To instantiate type T, we must rely on an additional Class<T> parameter:
java
public class Pair<T> {
private T first;
private T last;
public Pair(Class<T> clazz) {
first = clazz.newInstance();
last = clazz.newInstance();
}
}The above code uses the Class<T> parameter and reflection to instantiate type T. When using it, you must also pass Class<T>, for example:
java
Pair<String> pair = new Pair<>(String.class);Since we passed an instance of Class<String>, we can instantiate a String type using String.class.
Improper Overriding of Methods
Sometimes, a seemingly correct method definition fails to compile. For example:
java
public class Pair<T> {
public boolean equals(T t) {
return this == t;
}
}This is because the defined equals(T t) method will actually be erased to equals(Object t), and this method is inherited from Object. The compiler prevents the definition of a generic method that would become an override.
Renaming the method to avoid conflict with Object.equals(Object) allows it to compile successfully:
java
public class Pair<T> {
public boolean same(T t) {
return this == t;
}
}Generic Inheritance
A class can inherit from a generic class. For example, if the parent class's type is Pair<Integer>, the child class can be defined as IntPair like this:
java
public class IntPair extends Pair<Integer> {
}When using it, since the subclass IntPair does not have a generic type, it can be used normally:
java
IntPair ip = new IntPair(1, 2);As mentioned earlier, we cannot retrieve the type T from Pair<T>, meaning given a variable Pair<Integer> p, we cannot derive Integer type from p.

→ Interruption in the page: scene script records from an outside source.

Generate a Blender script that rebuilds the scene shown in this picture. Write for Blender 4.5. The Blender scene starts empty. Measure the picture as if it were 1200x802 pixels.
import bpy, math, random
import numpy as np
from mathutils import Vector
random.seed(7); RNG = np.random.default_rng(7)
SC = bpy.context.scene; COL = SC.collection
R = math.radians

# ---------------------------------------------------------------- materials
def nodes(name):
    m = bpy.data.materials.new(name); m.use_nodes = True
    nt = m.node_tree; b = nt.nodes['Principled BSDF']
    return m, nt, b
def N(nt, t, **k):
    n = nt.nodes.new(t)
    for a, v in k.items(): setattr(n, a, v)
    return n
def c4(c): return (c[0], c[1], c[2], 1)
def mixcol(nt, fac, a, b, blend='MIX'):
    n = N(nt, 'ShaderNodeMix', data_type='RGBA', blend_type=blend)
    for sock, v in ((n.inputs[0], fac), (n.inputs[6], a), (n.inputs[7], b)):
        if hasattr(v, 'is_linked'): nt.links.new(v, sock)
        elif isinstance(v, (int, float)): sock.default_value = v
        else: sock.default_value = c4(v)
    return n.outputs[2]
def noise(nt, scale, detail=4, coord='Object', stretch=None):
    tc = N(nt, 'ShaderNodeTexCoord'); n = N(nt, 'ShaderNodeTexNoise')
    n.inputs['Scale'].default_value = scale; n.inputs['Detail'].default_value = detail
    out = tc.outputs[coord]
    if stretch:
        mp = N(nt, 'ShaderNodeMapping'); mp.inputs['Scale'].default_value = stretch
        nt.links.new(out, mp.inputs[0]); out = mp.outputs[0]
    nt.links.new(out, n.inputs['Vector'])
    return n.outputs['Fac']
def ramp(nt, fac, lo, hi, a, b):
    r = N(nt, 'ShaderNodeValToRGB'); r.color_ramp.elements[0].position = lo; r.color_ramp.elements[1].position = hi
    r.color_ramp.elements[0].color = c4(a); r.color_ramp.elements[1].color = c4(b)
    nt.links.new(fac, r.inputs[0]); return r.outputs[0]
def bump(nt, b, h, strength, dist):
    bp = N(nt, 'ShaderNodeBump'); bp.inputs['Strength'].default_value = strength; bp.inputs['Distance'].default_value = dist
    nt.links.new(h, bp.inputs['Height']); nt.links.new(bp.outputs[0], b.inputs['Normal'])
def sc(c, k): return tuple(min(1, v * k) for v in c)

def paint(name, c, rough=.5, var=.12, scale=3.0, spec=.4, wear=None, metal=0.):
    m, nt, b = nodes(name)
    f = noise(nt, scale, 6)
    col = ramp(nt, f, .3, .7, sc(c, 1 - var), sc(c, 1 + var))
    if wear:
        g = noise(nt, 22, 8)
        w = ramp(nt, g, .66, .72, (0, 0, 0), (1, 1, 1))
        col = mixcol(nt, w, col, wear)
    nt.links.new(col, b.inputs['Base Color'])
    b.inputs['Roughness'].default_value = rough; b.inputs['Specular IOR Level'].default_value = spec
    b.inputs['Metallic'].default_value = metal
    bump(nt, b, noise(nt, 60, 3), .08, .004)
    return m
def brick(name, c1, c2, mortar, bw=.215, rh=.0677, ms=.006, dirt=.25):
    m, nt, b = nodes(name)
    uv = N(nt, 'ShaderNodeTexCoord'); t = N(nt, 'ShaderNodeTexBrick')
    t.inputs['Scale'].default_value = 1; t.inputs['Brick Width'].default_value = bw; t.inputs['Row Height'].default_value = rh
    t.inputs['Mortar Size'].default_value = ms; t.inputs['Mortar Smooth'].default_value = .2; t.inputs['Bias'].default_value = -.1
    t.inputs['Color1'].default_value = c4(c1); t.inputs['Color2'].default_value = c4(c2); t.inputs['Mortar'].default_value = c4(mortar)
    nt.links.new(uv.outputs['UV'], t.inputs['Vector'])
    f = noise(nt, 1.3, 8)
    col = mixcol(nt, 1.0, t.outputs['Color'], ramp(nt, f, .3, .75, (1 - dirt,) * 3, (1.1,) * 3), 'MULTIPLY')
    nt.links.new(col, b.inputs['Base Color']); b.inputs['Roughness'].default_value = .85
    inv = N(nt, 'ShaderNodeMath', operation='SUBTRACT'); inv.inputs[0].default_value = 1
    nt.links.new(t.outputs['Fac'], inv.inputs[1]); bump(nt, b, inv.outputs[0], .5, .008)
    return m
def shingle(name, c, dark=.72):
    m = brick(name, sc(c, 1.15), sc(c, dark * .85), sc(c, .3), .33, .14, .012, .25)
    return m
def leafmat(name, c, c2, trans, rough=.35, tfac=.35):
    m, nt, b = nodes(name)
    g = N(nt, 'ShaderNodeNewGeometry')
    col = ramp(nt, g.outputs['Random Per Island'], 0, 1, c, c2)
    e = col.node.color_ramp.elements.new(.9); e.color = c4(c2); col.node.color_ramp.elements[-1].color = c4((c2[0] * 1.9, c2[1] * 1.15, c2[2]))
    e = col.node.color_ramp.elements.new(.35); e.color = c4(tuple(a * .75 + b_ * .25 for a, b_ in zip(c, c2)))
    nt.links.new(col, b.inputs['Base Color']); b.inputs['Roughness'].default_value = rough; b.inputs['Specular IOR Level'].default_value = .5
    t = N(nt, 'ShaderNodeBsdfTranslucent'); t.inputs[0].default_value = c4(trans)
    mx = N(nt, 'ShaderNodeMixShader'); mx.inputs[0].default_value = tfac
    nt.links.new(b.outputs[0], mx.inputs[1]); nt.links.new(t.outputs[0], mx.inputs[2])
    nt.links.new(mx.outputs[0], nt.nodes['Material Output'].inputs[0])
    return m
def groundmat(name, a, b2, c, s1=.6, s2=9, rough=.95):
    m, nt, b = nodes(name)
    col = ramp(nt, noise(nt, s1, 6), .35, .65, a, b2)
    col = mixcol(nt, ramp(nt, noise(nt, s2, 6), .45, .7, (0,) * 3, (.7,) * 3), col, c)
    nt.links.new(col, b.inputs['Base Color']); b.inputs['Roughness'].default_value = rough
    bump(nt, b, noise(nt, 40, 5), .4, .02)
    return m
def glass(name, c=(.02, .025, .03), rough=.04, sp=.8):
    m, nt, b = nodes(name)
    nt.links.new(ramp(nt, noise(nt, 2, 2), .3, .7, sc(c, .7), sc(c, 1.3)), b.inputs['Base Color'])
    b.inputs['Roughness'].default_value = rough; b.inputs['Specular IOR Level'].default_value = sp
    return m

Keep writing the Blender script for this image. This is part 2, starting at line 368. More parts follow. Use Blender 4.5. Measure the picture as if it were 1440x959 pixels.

However, when the parent class is a generic type, the compiler must save the type T (which is Integer for IntPair) in the subclass's class file; otherwise, the compiler would not know that IntPair can only store and retrieve the Integer type.
In the case of inheriting a generic type, the subclass can retrieve the generic type from the parent class. For example, IntPair can access the generic type Integer of its parent class. Retrieving the parent class's generic type involves somewhat complex code:
java
import java.lang.reflect.ParameterizedType;
import java.lang.reflect.Type;
public class Main {
public static void main(String[] args) {
Class<IntPair> clazz = IntPair.class;
Type t = clazz.getGenericSuperclass();
if (t instanceof ParameterizedType) {
ParameterizedType pt = (ParameterizedType) t;
Type[] types = pt.getActualTypeArguments(); // could be multiple generic types
Type firstType = types[0]; // get the first generic type
Class<?> typeClass = (Class<?>) firstType;
System.out.println(typeClass); // Integer
}
}
}
class Pair<T> {
private T first;
private T last;
public Pair(T first, T last) {
this.first = first;
this.last = last;
}
public T getFirst() {
return first;
}
public T getLast() {
return last;
}
}
class IntPair extends Pair<Integer> {
public IntPair(Integer first, Integer last) {
super(first, last);
}
}Because Java introduced generics, using Class alone to identify types is no longer sufficient. In fact, the structure of Java's type system is as follows:
┌────┐
│Type│
└────┘
▲
│
┌────────────┬────────┴─────────┬───────────────┐
│ │ │ │
┌─────┐┌─────────────────┐┌────────────────┐┌────────────┐
│Class││ParameterizedType││GenericArrayType││WildcardType│
└─────┘└─────────────────┘└────────────────┘└────────────┘Summary
- Java's generics are implemented using type erasure.
- Type erasure imposes the following limitations on generics
<T>:- Cannot be a primitive type, such as
int. - Cannot obtain a class with generics, such as
Pair<String>.class. - Cannot check the type with generics, such as
x instanceof Pair<String>. - Cannot instantiate type
T, such asnew T()
- Cannot be a primitive type, such as
Generic methods should avoid duplicate method definitions, for example: public boolean equals(T obj); Subclasses can access the generic type <T> of their parent class.